#### [Input records]
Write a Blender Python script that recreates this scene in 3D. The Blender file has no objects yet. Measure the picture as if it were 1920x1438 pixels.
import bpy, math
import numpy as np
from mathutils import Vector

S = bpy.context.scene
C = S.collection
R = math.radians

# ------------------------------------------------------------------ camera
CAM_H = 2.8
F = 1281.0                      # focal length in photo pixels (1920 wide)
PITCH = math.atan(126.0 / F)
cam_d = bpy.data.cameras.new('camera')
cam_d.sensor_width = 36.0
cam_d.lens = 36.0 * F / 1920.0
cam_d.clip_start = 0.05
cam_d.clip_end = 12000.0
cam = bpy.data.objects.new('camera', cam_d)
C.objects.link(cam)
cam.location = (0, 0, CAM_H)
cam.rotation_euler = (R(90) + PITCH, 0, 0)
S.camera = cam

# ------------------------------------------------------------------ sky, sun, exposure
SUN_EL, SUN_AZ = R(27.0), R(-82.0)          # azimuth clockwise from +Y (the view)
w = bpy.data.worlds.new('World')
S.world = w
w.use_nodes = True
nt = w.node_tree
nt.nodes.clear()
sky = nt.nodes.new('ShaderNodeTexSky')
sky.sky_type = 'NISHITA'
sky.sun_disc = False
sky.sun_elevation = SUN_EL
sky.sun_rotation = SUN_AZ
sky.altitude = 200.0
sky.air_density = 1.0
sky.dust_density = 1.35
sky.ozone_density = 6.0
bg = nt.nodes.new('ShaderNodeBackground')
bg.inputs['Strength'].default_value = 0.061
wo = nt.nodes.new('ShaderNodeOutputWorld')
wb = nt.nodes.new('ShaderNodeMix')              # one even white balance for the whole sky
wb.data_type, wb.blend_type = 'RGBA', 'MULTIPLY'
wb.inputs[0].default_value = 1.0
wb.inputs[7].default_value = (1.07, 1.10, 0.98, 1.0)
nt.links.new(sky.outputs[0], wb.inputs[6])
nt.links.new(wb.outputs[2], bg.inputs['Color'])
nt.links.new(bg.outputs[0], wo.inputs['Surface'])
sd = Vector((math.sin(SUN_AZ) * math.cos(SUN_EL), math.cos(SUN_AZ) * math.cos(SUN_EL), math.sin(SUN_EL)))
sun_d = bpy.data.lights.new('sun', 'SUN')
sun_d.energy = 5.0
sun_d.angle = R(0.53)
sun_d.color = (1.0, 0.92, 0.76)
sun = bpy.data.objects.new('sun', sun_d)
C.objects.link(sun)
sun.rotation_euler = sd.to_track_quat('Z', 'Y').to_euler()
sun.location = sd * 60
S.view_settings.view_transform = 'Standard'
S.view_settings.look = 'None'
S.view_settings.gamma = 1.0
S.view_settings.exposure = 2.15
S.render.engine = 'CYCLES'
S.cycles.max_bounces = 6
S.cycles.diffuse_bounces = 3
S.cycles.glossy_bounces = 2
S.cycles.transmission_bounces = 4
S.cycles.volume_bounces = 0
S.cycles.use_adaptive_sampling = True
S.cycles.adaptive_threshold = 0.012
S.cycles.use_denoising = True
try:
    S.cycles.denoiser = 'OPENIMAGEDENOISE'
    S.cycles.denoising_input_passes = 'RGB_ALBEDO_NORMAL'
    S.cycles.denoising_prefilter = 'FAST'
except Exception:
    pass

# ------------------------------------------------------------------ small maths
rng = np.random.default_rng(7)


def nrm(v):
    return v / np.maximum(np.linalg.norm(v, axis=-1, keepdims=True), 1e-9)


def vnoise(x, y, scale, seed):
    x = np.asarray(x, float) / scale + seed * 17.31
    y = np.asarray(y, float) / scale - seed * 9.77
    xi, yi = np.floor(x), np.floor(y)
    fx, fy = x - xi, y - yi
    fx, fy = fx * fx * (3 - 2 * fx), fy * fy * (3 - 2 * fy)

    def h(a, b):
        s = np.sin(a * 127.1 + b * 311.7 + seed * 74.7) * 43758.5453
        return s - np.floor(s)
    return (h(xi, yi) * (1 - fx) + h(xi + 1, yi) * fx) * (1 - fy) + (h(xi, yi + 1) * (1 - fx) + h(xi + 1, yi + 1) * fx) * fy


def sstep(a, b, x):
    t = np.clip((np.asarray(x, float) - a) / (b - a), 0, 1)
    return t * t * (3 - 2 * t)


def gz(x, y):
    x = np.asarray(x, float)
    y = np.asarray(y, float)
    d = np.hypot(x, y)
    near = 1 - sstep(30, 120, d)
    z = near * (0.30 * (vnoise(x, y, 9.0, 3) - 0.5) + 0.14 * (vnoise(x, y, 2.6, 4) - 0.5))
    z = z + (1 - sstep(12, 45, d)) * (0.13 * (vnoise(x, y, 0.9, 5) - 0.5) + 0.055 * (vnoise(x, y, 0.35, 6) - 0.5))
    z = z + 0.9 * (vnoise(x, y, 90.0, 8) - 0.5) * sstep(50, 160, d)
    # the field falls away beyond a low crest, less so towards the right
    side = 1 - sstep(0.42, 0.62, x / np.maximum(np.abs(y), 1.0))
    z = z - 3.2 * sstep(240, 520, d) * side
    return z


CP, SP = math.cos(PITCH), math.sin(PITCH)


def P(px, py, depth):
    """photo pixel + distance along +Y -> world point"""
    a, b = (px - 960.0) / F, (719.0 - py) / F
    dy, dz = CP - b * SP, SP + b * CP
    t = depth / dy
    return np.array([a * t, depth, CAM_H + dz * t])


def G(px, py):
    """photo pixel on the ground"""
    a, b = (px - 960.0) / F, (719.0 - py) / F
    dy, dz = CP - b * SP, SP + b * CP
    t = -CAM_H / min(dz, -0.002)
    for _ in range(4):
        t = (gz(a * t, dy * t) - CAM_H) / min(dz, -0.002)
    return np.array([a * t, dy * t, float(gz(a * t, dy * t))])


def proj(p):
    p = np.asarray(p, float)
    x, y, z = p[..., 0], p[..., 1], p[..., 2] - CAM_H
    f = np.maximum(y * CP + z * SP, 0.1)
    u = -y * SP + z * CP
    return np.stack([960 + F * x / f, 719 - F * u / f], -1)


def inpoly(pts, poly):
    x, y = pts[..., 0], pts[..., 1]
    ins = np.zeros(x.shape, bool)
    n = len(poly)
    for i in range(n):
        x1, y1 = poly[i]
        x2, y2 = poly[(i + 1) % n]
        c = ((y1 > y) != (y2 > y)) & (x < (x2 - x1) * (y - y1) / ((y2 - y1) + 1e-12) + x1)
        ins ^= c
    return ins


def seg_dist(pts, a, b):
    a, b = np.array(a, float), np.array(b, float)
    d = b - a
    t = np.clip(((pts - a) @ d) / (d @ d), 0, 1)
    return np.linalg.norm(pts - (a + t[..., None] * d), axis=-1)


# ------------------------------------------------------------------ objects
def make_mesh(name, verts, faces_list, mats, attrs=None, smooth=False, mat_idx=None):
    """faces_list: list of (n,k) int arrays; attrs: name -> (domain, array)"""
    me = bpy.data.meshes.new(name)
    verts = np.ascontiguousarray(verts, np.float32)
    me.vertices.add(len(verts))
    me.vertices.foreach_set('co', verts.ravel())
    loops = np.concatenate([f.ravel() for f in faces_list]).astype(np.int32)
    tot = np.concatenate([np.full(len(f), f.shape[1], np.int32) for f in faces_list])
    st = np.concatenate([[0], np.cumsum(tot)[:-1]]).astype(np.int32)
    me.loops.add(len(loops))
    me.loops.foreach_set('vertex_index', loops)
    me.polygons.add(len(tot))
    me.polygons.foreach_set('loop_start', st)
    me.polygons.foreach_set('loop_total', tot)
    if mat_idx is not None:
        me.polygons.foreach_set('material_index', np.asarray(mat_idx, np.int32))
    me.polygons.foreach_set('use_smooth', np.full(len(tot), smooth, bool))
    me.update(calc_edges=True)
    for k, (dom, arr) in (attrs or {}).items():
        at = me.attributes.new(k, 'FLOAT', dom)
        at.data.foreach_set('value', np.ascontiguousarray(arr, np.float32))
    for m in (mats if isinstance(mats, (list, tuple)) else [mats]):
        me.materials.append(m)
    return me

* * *

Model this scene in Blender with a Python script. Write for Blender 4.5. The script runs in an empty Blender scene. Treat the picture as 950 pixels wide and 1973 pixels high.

...

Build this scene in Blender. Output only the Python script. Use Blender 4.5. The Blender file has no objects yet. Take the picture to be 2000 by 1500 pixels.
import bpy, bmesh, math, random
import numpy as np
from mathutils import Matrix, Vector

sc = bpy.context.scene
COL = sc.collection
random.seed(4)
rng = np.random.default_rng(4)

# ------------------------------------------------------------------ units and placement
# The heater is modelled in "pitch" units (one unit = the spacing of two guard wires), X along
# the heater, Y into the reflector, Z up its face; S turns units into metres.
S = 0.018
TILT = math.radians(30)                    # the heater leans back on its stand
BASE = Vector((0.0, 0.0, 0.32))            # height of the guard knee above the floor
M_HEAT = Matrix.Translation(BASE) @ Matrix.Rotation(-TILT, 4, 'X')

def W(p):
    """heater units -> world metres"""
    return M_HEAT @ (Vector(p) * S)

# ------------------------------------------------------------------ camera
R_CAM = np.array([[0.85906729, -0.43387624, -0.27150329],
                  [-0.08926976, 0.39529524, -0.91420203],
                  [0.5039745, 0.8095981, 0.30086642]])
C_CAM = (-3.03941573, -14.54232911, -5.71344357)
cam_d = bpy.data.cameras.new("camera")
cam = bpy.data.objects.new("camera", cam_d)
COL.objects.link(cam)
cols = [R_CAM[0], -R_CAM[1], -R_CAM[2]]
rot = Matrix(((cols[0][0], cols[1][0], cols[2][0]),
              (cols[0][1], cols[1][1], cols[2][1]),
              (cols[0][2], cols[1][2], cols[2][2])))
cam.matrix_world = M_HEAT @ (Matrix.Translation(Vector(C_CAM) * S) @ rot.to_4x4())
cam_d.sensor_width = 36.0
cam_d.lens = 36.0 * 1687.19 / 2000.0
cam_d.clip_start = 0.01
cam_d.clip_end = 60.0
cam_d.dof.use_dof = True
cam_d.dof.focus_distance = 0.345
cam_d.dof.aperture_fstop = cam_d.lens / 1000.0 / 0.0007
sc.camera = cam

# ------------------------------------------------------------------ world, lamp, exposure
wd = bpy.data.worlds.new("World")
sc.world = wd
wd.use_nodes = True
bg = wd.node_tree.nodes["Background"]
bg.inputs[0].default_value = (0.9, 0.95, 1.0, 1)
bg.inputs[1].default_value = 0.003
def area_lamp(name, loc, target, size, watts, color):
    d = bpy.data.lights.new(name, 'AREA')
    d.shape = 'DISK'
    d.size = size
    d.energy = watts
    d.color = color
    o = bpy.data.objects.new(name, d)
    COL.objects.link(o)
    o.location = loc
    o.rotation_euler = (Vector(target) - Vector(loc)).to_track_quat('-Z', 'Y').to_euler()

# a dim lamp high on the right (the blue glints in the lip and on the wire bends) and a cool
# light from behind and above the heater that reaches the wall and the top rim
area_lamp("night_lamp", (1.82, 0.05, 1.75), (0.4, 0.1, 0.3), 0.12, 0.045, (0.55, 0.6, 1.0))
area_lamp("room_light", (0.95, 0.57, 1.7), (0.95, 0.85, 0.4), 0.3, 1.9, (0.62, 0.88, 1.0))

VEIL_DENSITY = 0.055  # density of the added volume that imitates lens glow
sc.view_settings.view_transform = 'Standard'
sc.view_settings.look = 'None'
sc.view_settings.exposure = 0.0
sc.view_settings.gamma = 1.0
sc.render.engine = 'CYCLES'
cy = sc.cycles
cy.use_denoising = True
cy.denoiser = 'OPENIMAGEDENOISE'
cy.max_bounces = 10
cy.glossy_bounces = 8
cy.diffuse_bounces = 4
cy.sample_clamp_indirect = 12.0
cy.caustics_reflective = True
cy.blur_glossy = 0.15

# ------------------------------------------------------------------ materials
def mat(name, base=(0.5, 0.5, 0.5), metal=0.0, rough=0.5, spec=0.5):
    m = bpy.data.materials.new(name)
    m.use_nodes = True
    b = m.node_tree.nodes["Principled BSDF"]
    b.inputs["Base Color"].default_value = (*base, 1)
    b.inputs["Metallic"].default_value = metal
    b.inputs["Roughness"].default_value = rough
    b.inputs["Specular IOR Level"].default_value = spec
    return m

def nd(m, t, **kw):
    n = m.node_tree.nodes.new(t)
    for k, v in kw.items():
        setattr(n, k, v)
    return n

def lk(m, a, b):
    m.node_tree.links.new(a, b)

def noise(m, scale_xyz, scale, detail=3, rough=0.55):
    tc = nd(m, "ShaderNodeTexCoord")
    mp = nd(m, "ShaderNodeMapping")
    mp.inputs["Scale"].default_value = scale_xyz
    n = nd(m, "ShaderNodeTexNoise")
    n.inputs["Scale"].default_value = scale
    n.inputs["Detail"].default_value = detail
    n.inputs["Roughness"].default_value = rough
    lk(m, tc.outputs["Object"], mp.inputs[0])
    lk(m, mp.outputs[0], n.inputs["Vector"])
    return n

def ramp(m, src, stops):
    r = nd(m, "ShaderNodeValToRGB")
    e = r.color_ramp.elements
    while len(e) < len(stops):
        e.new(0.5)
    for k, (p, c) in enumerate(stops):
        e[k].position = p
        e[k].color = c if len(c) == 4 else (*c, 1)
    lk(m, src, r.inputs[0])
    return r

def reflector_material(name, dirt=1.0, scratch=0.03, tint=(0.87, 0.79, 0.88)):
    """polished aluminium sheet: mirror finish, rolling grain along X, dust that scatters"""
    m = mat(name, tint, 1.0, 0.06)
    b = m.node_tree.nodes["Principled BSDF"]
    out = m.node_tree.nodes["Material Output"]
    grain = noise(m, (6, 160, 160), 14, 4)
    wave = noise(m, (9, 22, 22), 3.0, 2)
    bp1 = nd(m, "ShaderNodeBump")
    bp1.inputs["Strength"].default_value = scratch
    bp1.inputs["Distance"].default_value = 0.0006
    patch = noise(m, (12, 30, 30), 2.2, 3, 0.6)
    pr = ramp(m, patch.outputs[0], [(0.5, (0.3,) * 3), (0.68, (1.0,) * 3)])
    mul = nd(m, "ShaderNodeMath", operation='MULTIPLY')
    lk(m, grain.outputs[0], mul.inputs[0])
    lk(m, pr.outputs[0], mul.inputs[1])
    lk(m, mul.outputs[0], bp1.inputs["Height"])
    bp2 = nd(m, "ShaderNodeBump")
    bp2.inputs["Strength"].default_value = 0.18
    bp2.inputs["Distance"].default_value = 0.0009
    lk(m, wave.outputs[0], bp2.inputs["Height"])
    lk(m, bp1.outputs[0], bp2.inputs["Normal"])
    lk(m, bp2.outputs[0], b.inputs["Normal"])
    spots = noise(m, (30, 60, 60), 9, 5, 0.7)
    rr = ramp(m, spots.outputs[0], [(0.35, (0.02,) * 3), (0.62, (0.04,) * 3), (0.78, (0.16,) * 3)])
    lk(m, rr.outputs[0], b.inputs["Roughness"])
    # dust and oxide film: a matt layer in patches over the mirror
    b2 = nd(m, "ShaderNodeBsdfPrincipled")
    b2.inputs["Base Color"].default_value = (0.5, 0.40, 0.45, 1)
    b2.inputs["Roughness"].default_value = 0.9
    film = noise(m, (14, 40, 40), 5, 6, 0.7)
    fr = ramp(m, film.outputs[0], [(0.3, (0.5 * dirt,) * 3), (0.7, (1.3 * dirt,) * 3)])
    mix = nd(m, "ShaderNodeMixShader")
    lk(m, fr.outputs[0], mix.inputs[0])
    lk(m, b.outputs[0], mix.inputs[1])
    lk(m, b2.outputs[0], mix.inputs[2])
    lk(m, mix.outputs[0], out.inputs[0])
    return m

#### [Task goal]
Give again the run of lines that opens at the line with "Write a Blender" and closes at the line with "S.camera = cam", exactly, and only that run.

#### [Reply to the exercise]
Write a Blender Python script that recreates this scene in 3D. The Blender file has no objects yet. Measure the picture as if it were 1920x1438 pixels.
import bpy, math
import numpy as np
from mathutils import Vector

S = bpy.context.scene
C = S.collection
R = math.radians

# ------------------------------------------------------------------ camera
CAM_H = 2.8
F = 1281.0                      # focal length in photo pixels (1920 wide)
PITCH = math.atan(126.0 / F)
cam_d = bpy.data.cameras.new('camera')
cam_d.sensor_width = 36.0
cam_d.lens = 36.0 * F / 1920.0
cam_d.clip_start = 0.05
cam_d.clip_end = 12000.0
cam = bpy.data.objects.new('camera', cam_d)
C.objects.link(cam)
cam.location = (0, 0, CAM_H)
cam.rotation_euler = (R(90) + PITCH, 0, 0)
S.camera = cam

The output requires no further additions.